Precise peripheral design enables propeller-like squaraine dye with highly sensitive and wide-range piezochromism.

Abstract

Piezochromic fluorescent (PCF) materials that feature high sensitivity and wide-range switching are attractive in intelligent optoelectronic applications but their fabrication remains a significant challenge. Here we present a propeller-like squaraine dye SQ-NMe2 decorated with four peripheral dimethylamines acting as electron donors and spatial obstacles.

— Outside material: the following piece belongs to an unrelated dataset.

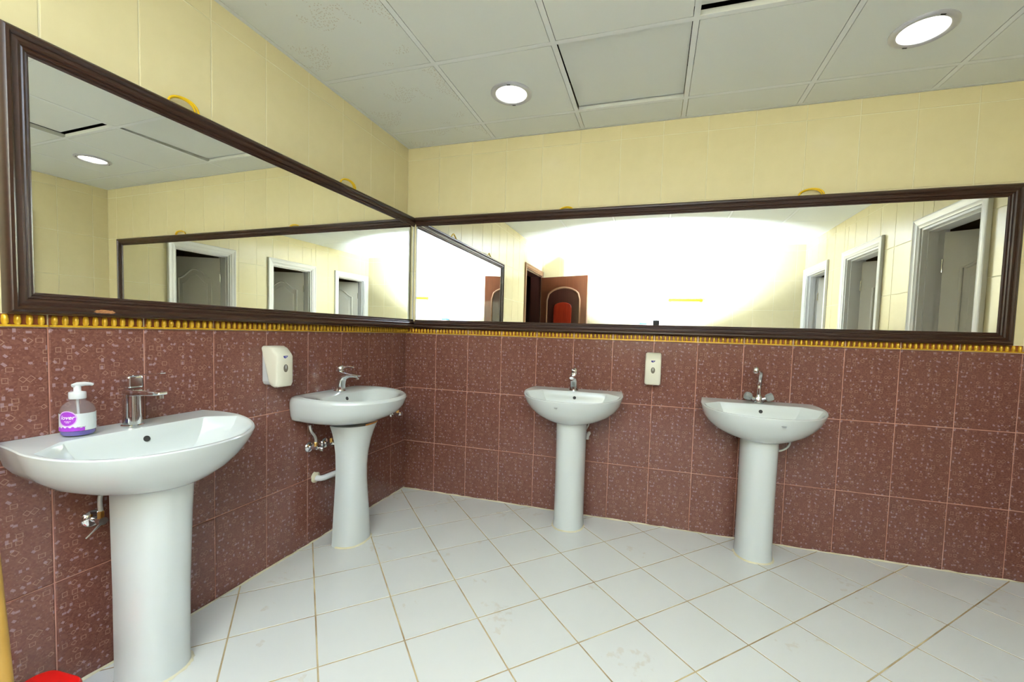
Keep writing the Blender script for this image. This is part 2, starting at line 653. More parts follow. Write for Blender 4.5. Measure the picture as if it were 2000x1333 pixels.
FP, FO, FA = 0.2965, (0.687, -0.731), R(44.7)
ea = (math.cos(FA), math.sin(FA))
eb = (ea[1], -ea[0])
gw = 0.0029
full = None
for i in range(-14, 16):
    for j in range(-14, 16):
        c = (FO[0] + ea[0] * (i + .5) * FP + eb[0] * (j + .5) * FP, FO[1] + ea[1] * (i + .5) * FP + eb[1] * (j + .5) * FP)
        hs = FP / 2 - gw
        poly = [(c[0] + ea[0] * s * hs + eb[0] * t * hs, c[1] + ea[1] * s * hs + eb[1] * t * hs) for s, t in ((-1, -1), (1, -1), (1, 1), (-1, 1))]
        cp = clip_poly(poly, 0.008, W - 0.004, -D + 0.004, -0.008)
        if len(cp) < 3:
            continue
        area = abs(sum(cp[k][0] * cp[(k + 1) % len(cp)][1] - cp[(k + 1) % len(cp)][0] * cp[k][1] for k in range(len(cp)))) / 2
        if area < 4e-4:
            continue
        whole = area > (2 * hs) ** 2 * 0.999
        if whole and full:
            link('floor_tile', full, floor, (c[0], c[1], 0))
            continue
        mb = MB()
        pr = [(p[0] - c[0], p[1] - c[1]) for p in cp]
        cx = sum(p[0] for p in pr) / len(pr)
        cy = sum(p[1] for p in pr) / len(pr)
        ins = []
        for p in pr:
            dd = math.hypot(p[0] - cx, p[1] - cy)
            k = max(0, 1 - 0.0012 / max(dd, 1e-5))
            ins.append((cx + (p[0] - cx) * k, cy + (p[1] - cy) * k))
        mb.rings([[(p[0], p[1], -0.0013) for p in pr], [(p[0], p[1], -0.0005) for p in pr], [(p[0], p[1], 0.0) for p in ins]])
        me = mb.mesh('floor_tile', 'floor')
        link('floor_tile', me, floor, (c[0], c[1], 0))
        if whole:
            full = me

# yellowed sealant bead along the foot of the walls
random.seed(4)


def bead(name, p0, p1, inward, parent):
    mb = MB()
    n = 90
    p0, p1, inward = Vector(p0), Vector(p1), Vector(inward)
    rs = []
    for i in range(n + 1):
        p = p0.lerp(p1, i / n)
        w = 0.008 + 0.002 * math.sin(i * 0.7) + random.uniform(-.002, .003)
        hh = 0.006 + random.uniform(-.002, .003)
        rs.append([p + Vector((0, 0, 0)) + inward * 0.001, p + inward * w + Vector((0, 0, 0.0008)), p + inward * (w * .45) + Vector((0, 0, hh * .55)), p + inward * 0.004 + Vector((0, 0, hh))])
    mb.rings(rs)
    return mb.build(name, 'sealant', parent, 60)


trim_1 = struct(bead('trim_1', (0.0, -0.0035, 0), (W, -0.0035, 0), (0, -1, 0), None), 'yellowed sealant bead along the foot of the back wall', 'sealant')
trim_2 = struct(bead('trim_2', (0.0035, 0, 0), (0.0035, -2.97, 0), (1, 0, 0), None), 'yellowed sealant bead along the foot of the left wall', 'sealant')

# ------------------------------------------------------------------ ceiling: slab above, T-bars and loose panels below
cl_mb = MB()
cl_mb.box(-0.14, W + 0.14, -D - 0.14, 0.14, H + 0.30, H + 0.40)
ceiling = struct(cl_mb.build('ceiling', 'void'), 'suspended ceiling of square white panels in a metal grid', 'ceiling')
GX = [0.0] + [0.665 + 0.597 * k for k in range(-1, 6) if 0.3 < 0.665 + 0.597 * k < W - 0.02] + [W]
GY = [0.0] + [-0.224 - 0.597 * k for k in range(0, 8) if -0.224 - 0.597 * k > -D + 0.02] + [-D]
bw = 0.012


def tbar(mb):
    return mb


for x in GX[1:-1]:
    mb = MB()
    mb.box(x - bw, x + bw, -D, 0, H, H + 0.002)
    mb.box(x - 0.001, x + 0.001, -D, 0, H + 0.002, H + 0.03)
    mb.build('ceiling_bar', 'tbar', ceiling)
for y in GY[1:-1]:
    for k in range(len(GX) - 1):
        mb = MB()
        mb.box(GX[k] + bw, GX[k + 1] - bw, y - bw, y + bw, H + 0.0004, H + 0.002)
        mb.box(GX[k] + bw, GX[k + 1] - bw, y - 0.001, y + 0.001, H + 0.002, H + 0.03)
        mb.build('ceiling_bar', 'tbar', ceiling)
# wall angle
for a, b_ in (((0, 0), (W, 0)), ((0, -D), (W, -D))):
    mb = MB()
    s = -1 if a[1] == 0 else 1
    y0, y1 = sorted((a[1], a[1] + s * 0.020))
    mb.box(0, W, y0, y1, H - 0.0005, H + 0.0015)
    y0, y1 = sorted((a[1] + s * 0.0036, a[1] + s * 0.006))
    mb.box(0, W, y0, y1, H - 0.0005, H + 0.02)
    mb.build('wall_angle', 'tbar', ceiling)
for xa, s in ((0, 1), (W, -1)):
    mb = MB()
    x0, x1 = sorted((xa, xa + s * 0.020))
    mb.box(x0, x1, -D + .02, -.02, H - 0.0005, H + 0.0015)
    mb.build('wall_angle', 'tbar', ceiling)
PANEL = {}
for i in range(len(GX) - 1):
    for j in range(len(GY) - 1):
        x0, x1, y1, y0 = GX[i] + (0.0145 if i else 0.022), GX[i + 1] - 0.0145, GY[j] - (0.0145 if j else 0.022), GY[j + 1] + 0.0145
        w, d = x1 - x0, y1 - y0
        mould = i == 0 and j in (0, 1, 2)
        k = (round(w, 3), round(d, 3), mould)
        if k not in PANEL:
            mb = MB()
            mb.box(-w / 2, w / 2, -d / 2, d / 2, 0, 0.014)
            PANEL[k] = mb.mesh('ceiling_panel', 'panel_mould' if mould else 'panel')
        dz, rot, dx, dy = 0.0005, (0, 0, 0), 0, 0
        if (i, j) == (2, 1):        # loose panel hanging a little above its bars
            dz, rot, dx = 0.016, (R(1.1), 0, 0), 0.0
        if (i, j) == (3, 2):        # pushed aside: a dark gap opens along two edges
            dz, rot, dx, dy = 0.022, (0, 0, 0), -0.028, -0.024
        link('ceiling_panel', PANEL[k], ceiling, ((x0 + x1) / 2 + dx, (y0 + y1) / 2 + dy, H + dz), rot)


# ------------------------------------------------------------------ downlights
def downlight(x, y, label):
    t = thing('downlight', label, 'ceiling light', (x, y, H), 0, 'recessed round ceiling lights')
    mb = MB()
    n = 40
    prof = [(0.112, 0.0004), (0.112, -0.004), (0.107, -0.008), (0.098, -0.010), (0.089, -0.009), (0.0845, -0.006), (0.083, 0.0004)]
    rs = [[(r * math.cos(2 * PI * k / n), r * math.sin(2 * PI * k / n), z) for k in range(n)] for r, z in prof]
    mb.rings(rs, False, False)
    mb.build('trim_ring', 'ring', t, 40)
    mb = MB()
    mb.lathe([(0.083, 0.0), (0.083, -0.0012), (0.070, -0.0022), (0.04, -0.003), (0.004, -0.0032)], n)
    mb.build('diffuser', 'lamp', t, 50)
    for a in (R(100), R(280)):
        mb = MB()
        mb.box(0.096, 0.101, -0.009, 0.009, -0.0115, -0.008)
        o = mb.build('spring_clip', 'hole', t)
        o.rotation_euler = (0, 0, a)
    return t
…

This precise peripheral design is expected to loosen the molecular packing pattern and facilitate more substantial intramolecular charge transfer (ICT) switching caused by conformational planarization under mechanical stimuli. As such, the pristine SQ-NMe2 microcrystal exhibits significant fluorescence changes from yellow (λem = 554 nm) to orange (λem = 590 nm) upon slight mechanical grinding and further to deep red (λem = 648 nm) upon heavy mechanical grinding. Single-crystal X-ray diffraction structural analysis of two SQ-NMe2 polymorphs provides direct evidence to illustrate the design concept of such a piezochromic molecule. The piezochromic behavior of SQ-NMe2 microcrystals is sensitive, high-contrast, and easily reversible, enabling cryptographic applications.